◆ **Directions for this task**: Print the full listing exactly.

◆ **Information shown**:

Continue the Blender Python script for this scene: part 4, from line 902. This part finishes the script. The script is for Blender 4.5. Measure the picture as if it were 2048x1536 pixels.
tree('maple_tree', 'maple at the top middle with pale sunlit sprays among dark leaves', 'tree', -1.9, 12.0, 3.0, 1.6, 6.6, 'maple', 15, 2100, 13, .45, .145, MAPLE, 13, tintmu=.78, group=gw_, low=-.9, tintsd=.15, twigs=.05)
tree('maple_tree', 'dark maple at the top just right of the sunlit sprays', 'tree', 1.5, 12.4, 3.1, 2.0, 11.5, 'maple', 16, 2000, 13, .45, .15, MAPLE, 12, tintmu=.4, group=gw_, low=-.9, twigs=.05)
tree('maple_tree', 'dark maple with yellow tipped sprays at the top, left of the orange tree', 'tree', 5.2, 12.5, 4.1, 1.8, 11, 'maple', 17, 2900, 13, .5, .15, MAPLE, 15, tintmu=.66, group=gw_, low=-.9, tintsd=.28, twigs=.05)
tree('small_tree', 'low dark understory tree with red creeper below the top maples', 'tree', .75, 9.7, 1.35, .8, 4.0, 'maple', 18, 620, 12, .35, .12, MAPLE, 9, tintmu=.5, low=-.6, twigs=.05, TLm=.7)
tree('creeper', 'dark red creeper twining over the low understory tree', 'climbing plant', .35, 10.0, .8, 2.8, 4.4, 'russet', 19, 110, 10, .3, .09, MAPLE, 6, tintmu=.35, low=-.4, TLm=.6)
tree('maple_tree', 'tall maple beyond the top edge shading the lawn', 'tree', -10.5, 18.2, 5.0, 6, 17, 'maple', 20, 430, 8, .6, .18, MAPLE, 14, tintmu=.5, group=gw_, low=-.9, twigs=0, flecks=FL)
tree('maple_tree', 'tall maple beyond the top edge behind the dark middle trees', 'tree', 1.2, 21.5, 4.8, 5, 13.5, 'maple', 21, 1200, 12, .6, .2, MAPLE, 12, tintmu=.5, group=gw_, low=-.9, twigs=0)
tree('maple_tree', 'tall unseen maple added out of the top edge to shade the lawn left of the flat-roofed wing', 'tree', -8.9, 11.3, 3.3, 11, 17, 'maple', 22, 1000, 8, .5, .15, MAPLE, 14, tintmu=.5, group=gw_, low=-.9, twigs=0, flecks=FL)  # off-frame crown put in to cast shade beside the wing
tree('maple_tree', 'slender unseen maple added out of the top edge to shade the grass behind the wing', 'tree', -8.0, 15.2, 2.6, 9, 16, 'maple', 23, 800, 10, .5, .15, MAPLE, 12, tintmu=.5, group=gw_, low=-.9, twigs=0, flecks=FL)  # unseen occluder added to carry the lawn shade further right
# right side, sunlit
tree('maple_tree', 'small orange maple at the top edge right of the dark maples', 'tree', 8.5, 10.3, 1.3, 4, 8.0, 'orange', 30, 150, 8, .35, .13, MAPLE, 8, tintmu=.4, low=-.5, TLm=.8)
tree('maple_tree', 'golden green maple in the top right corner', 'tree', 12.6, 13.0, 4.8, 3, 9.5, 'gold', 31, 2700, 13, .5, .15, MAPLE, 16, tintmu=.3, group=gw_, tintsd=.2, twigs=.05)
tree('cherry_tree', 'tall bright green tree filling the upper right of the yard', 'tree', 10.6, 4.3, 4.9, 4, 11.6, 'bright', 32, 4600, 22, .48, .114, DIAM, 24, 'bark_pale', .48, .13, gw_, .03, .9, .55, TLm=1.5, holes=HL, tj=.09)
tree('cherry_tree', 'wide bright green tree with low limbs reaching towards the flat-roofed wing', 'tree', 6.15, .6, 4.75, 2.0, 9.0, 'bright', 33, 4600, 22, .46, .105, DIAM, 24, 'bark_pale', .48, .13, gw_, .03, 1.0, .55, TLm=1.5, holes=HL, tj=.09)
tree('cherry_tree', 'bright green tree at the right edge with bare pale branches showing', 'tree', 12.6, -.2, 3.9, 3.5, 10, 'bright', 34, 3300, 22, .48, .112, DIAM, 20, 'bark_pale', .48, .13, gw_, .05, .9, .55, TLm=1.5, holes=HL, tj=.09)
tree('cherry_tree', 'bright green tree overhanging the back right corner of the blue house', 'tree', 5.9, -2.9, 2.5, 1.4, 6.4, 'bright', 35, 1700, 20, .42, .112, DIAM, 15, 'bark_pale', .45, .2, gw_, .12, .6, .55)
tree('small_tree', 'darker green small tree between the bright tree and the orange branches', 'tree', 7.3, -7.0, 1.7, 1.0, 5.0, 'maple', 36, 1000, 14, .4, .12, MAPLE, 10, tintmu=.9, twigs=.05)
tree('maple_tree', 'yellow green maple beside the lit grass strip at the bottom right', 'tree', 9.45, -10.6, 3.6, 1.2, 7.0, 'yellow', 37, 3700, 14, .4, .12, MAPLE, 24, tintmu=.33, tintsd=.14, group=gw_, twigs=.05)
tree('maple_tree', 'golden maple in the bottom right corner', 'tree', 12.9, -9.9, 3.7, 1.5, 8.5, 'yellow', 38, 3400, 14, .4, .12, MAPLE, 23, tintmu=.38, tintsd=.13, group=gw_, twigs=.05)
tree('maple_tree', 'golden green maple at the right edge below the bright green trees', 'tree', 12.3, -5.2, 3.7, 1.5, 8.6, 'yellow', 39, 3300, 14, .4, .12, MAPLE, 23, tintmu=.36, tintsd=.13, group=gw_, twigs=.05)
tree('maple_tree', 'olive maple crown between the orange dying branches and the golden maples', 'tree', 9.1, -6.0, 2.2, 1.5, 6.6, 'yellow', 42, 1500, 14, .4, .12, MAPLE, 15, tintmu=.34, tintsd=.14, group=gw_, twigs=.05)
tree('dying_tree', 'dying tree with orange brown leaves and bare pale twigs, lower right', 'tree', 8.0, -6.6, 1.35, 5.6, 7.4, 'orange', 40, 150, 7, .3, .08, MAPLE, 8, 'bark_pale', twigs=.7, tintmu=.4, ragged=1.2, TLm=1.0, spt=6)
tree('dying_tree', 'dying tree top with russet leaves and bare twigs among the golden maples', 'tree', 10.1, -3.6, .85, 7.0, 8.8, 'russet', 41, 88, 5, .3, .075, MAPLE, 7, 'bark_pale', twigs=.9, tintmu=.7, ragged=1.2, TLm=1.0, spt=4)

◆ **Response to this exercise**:
Continue the Blender Python script for this scene: part 4, from line 902. This part finishes the script. The script is for Blender 4.5. Measure the picture as if it were 2048x1536 pixels.
tree('maple_tree', 'maple at the top middle with pale sunlit sprays among dark leaves', 'tree', -1.9, 12.0, 3.0, 1.6, 6.6, 'maple', 15, 2100, 13, .45, .145, MAPLE, 13, tintmu=.78, group=gw_, low=-.9, tintsd=.15, twigs=.05)
tree('maple_tree', 'dark maple at the top just right of the sunlit sprays', 'tree', 1.5, 12.4, 3.1, 2.0, 11.5, 'maple', 16, 2000, 13, .45, .15, MAPLE, 12, tintmu=.4, group=gw_, low=-.9, twigs=.05)
tree('maple_tree', 'dark maple with yellow tipped sprays at the top, left of the orange tree', 'tree', 5.2, 12.5, 4.1, 1.8, 11, 'maple', 17, 2900, 13, .5, .15, MAPLE, 15, tintmu=.66, group=gw_, low=-.9, tintsd=.28, twigs=.05)
tree('small_tree', 'low dark understory tree with red creeper below the top maples', 'tree', .75, 9.7, 1.35, .8, 4.0, 'maple', 18, 620, 12, .35, .12, MAPLE, 9, tintmu=.5, low=-.6, twigs=.05, TLm=.7)
tree('creeper', 'dark red creeper twining over the low understory tree', 'climbing plant', .35, 10.0, .8, 2.8, 4.4, 'russet', 19, 110, 10, .3, .09, MAPLE, 6, tintmu=.35, low=-.4, TLm=.6)
tree('maple_tree', 'tall maple beyond the top edge shading the lawn', 'tree', -10.5, 18.2, 5.0, 6, 17, 'maple', 20, 430, 8, .6, .18, MAPLE, 14, tintmu=.5, group=gw_, low=-.9, twigs=0, flecks=FL)
tree('maple_tree', 'tall maple beyond the top edge behind the dark middle trees', 'tree', 1.2, 21.5, 4.8, 5, 13.5, 'maple', 21, 1200, 12, .6, .2, MAPLE, 12, tintmu=.5, group=gw_, low=-.9, twigs=0)
tree('maple_tree', 'tall unseen maple added out of the top edge to shade the lawn left of the flat-roofed wing', 'tree', -8.9, 11.3, 3.3, 11, 17, 'maple', 22, 1000, 8, .5, .15, MAPLE, 14, tintmu=.5, group=gw_, low=-.9, twigs=0, flecks=FL)  # off-frame crown put in to cast shade beside the wing
tree('maple_tree', 'slender unseen maple added out of the top edge to shade the grass behind the wing', 'tree', -8.0, 15.2, 2.6, 9, 16, 'maple', 23, 800, 10, .5, .15, MAPLE, 12, tintmu=.5, group=gw_, low=-.9, twigs=0, flecks=FL)  # unseen occluder added to carry the lawn shade further right
# right side, sunlit
tree('maple_tree', 'small orange maple at the top edge right of the dark maples', 'tree', 8.5, 10.3, 1.3, 4, 8.0, 'orange', 30, 150, 8, .35, .13, MAPLE, 8, tintmu=.4, low=-.5, TLm=.8)
tree('maple_tree', 'golden green maple in the top right corner', 'tree', 12.6, 13.0, 4.8, 3, 9.5, 'gold', 31, 2700, 13, .5, .15, MAPLE, 16, tintmu=.3, group=gw_, tintsd=.2, twigs=.05)
tree('cherry_tree', 'tall bright green tree filling the upper right of the yard', 'tree', 10.6, 4.3, 4.9, 4, 11.6, 'bright', 32, 4600, 22, .48, .114, DIAM, 24, 'bark_pale', .48, .13, gw_, .03, .9, .55, TLm=1.5, holes=HL, tj=.09)
tree('cherry_tree', 'wide bright green tree with low limbs reaching towards the flat-roofed wing', 'tree', 6.15, .6, 4.75, 2.0, 9.0, 'bright', 33, 4600, 22, .46, .105, DIAM, 24, 'bark_pale', .48, .13, gw_, .03, 1.0, .55, TLm=1.5, holes=HL, tj=.09)
tree('cherry_tree', 'bright green tree at the right edge with bare pale branches showing', 'tree', 12.6, -.2, 3.9, 3.5, 10, 'bright', 34, 3300, 22, .48, .112, DIAM, 20, 'bark_pale', .48, .13, gw_, .05, .9, .55, TLm=1.5, holes=HL, tj=.09)
tree('cherry_tree', 'bright green tree overhanging the back right corner of the blue house', 'tree', 5.9, -2.9, 2.5, 1.4, 6.4, 'bright', 35, 1700, 20, .42, .112, DIAM, 15, 'bark_pale', .45, .2, gw_, .12, .6, .55)
tree('small_tree', 'darker green small tree between the bright tree and the orange branches', 'tree', 7.3, -7.0, 1.7, 1.0, 5.0, 'maple', 36, 1000, 14, .4, .12, MAPLE, 10, tintmu=.9, twigs=.05)
tree('maple_tree', 'yellow green maple beside the lit grass strip at the bottom right', 'tree', 9.45, -10.6, 3.6, 1.2, 7.0, 'yellow', 37, 3700, 14, .4, .12, MAPLE, 24, tintmu=.33, tintsd=.14, group=gw_, twigs=.05)
tree('maple_tree', 'golden maple in the bottom right corner', 'tree', 12.9, -9.9, 3.7, 1.5, 8.5, 'yellow', 38, 3400, 14, .4, .12, MAPLE, 23, tintmu=.38, tintsd=.13, group=gw_, twigs=.05)
tree('maple_tree', 'golden green maple at the right edge below the bright green trees', 'tree', 12.3, -5.2, 3.7, 1.5, 8.6, 'yellow', 39, 3300, 14, .4, .12, MAPLE, 23, tintmu=.36, tintsd=.13, group=gw_, twigs=.05)
tree('maple_tree', 'olive maple crown between the orange dying branches and the golden maples', 'tree', 9.1, -6.0, 2.2, 1.5, 6.6, 'yellow', 42, 1500, 14, .4, .12, MAPLE, 15, tintmu=.34, tintsd=.14, group=gw_, twigs=.05)
tree('dying_tree', 'dying tree with orange brown leaves and bare pale twigs, lower right', 'tree', 8.0, -6.6, 1.35, 5.6, 7.4, 'orange', 40, 150, 7, .3, .08, MAPLE, 8, 'bark_pale', twigs=.7, tintmu=.4, ragged=1.2, TLm=1.0, spt=6)
tree('dying_tree', 'dying tree top with russet leaves and bare twigs among the golden maples', 'tree', 10.1, -3.6, .85, 7.0, 8.8, 'russet', 41, 88, 5, .3, .075, MAPLE, 7, 'bark_pale', twigs=.9, tintmu=.7, ragged=1.2, TLm=1.0, spt=4)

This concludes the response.